Up to and including the line with "COL = scene.collection", reproduce the listing below exactly, beginning at its first line.

☆ ☆ ☆ ☆ ☆

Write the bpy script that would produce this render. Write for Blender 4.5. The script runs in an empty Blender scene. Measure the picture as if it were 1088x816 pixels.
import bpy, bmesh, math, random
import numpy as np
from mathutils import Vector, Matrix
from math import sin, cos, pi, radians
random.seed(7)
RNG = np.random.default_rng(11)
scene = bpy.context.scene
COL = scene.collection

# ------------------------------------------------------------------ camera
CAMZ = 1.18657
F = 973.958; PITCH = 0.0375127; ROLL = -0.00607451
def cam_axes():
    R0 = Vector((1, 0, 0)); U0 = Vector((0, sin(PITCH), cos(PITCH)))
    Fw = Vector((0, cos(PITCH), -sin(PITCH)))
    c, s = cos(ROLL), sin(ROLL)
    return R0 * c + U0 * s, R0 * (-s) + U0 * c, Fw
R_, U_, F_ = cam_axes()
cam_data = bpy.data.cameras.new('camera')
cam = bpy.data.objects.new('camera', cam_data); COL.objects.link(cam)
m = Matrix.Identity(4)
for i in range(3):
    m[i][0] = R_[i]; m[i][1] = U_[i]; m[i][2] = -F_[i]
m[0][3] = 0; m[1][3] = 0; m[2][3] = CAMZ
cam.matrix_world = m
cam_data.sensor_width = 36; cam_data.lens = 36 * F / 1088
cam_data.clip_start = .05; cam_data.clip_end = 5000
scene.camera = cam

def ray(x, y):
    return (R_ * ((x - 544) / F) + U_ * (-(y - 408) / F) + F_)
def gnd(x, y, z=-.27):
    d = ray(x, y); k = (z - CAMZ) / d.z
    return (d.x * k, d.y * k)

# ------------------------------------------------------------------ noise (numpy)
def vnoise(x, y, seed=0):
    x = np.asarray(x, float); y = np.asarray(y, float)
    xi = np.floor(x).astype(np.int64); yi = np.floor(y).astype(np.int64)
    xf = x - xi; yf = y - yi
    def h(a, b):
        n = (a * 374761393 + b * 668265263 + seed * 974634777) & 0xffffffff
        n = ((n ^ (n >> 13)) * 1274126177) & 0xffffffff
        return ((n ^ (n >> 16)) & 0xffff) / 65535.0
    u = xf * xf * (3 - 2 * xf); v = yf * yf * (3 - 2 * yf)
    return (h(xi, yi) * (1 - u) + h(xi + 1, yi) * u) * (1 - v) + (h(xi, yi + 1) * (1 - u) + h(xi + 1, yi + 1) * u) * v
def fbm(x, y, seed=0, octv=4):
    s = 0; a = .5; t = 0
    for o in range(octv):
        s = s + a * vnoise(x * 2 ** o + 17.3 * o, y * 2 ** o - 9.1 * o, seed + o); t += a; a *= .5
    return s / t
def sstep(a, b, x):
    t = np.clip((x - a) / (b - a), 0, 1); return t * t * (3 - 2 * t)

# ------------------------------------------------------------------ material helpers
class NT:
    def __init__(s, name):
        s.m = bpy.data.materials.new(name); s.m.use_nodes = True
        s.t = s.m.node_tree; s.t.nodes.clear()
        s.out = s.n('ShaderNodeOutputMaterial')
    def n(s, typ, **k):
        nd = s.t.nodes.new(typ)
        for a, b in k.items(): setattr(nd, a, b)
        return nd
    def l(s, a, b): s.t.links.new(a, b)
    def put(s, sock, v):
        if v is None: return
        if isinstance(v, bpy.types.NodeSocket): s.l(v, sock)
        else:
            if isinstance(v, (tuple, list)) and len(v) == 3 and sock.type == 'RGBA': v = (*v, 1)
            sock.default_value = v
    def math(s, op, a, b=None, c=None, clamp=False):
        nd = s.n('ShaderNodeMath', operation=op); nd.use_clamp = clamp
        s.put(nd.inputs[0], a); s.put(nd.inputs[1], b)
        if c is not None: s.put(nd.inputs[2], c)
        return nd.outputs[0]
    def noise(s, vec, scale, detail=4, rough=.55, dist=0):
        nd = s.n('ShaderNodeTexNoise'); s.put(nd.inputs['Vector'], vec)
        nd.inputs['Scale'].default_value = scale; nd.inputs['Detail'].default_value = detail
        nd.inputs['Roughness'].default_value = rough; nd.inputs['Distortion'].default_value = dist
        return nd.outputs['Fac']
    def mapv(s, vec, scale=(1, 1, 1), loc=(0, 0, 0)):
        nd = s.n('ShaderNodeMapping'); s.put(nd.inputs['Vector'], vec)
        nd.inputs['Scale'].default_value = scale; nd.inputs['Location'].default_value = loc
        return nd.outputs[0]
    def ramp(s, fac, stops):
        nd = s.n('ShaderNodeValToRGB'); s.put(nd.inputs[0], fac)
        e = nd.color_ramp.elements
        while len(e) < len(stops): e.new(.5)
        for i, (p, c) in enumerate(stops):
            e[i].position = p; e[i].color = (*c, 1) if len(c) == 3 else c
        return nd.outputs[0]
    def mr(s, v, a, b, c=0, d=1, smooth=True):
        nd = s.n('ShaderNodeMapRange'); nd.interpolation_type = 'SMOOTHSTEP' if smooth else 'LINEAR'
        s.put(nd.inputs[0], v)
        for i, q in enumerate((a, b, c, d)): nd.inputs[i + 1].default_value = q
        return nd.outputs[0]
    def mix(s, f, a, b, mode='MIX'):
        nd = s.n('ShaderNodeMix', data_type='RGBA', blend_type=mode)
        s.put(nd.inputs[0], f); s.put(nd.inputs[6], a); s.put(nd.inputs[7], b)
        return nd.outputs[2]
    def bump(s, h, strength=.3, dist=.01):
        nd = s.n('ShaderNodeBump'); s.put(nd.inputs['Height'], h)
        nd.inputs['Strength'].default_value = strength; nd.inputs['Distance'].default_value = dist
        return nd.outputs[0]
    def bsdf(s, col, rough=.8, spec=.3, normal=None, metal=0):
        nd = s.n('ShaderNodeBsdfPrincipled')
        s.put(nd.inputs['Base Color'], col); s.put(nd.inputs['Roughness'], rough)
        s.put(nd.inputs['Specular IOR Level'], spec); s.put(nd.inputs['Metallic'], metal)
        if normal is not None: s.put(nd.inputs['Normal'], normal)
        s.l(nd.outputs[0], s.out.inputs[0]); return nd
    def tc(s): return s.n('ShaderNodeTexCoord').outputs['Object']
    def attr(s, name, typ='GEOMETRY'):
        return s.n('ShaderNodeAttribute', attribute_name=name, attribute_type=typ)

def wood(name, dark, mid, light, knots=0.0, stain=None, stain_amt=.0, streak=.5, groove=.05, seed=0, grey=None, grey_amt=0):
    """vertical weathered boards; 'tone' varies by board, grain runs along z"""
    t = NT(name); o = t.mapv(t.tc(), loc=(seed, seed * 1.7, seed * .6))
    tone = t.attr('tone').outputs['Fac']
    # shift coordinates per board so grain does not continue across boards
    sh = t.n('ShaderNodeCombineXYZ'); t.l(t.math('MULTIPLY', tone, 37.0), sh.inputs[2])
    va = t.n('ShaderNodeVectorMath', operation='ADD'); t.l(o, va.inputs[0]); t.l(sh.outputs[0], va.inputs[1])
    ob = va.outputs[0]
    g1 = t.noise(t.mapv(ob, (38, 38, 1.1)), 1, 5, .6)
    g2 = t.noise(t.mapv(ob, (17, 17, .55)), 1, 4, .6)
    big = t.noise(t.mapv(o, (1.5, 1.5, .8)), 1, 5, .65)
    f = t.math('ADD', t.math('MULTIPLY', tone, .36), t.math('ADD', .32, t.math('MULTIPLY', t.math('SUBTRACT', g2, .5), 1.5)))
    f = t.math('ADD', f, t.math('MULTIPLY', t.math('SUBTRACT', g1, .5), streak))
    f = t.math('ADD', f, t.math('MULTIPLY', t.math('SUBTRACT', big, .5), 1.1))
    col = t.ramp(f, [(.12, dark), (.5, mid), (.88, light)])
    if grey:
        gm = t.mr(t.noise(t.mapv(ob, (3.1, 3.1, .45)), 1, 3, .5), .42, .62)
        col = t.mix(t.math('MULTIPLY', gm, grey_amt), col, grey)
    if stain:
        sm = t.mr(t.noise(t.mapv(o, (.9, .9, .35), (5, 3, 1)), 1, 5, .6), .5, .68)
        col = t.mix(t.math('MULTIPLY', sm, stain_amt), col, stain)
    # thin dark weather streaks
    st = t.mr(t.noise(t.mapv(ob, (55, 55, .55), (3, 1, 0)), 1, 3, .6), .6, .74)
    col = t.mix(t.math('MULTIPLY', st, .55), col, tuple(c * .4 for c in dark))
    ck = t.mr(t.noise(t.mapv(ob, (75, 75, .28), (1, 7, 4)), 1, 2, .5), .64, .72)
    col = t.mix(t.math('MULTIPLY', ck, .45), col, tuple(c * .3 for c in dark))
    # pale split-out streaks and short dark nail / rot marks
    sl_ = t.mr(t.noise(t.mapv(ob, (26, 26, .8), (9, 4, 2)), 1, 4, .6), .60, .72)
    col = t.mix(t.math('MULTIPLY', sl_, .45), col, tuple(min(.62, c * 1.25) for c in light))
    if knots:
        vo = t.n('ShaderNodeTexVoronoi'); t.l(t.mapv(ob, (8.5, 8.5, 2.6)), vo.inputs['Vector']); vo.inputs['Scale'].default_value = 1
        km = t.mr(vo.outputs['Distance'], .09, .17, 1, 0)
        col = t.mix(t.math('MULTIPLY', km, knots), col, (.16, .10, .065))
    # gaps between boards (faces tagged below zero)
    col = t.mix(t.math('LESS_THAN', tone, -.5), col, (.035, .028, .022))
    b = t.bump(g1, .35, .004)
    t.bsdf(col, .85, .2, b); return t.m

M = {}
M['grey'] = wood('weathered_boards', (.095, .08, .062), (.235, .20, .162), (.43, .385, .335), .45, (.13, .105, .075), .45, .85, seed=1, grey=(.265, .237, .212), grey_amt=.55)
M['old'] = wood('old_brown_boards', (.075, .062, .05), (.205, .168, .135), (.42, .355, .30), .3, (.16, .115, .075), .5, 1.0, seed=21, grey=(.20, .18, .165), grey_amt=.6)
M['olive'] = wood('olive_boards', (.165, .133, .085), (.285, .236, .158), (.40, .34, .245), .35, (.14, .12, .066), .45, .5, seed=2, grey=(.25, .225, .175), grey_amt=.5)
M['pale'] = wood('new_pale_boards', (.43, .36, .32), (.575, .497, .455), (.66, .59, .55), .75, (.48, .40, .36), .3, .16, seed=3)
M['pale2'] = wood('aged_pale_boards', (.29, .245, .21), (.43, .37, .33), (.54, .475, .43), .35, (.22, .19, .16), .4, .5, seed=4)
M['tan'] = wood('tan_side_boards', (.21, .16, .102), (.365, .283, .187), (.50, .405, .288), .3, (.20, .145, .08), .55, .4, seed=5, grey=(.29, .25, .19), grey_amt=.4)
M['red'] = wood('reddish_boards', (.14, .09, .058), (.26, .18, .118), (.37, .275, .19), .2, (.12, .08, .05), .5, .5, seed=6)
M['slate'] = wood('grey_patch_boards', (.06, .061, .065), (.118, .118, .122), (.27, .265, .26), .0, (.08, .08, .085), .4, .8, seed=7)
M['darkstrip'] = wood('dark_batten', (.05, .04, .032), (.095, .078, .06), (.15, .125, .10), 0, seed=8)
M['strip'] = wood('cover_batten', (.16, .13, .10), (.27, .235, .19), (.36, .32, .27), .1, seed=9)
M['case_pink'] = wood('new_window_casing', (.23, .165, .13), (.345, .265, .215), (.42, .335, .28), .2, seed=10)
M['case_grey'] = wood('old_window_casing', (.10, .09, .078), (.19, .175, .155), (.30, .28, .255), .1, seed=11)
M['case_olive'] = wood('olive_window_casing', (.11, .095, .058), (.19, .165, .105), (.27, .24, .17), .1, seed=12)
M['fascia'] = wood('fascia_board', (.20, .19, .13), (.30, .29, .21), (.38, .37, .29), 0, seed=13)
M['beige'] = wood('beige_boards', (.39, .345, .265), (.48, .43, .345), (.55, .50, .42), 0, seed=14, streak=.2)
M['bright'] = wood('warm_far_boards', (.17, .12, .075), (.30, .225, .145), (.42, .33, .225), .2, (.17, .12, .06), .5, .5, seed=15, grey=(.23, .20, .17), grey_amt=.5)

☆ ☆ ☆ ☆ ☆

**EXERCISE ANSWER**
Write the bpy script that would produce this render. Write for Blender 4.5. The script runs in an empty Blender scene. Measure the picture as if it were 1088x816 pixels.
import bpy, bmesh, math, random
import numpy as np
from mathutils import Vector, Matrix
from math import sin, cos, pi, radians
random.seed(7)
RNG = np.random.default_rng(11)
scene = bpy.context.scene
COL = scene.collection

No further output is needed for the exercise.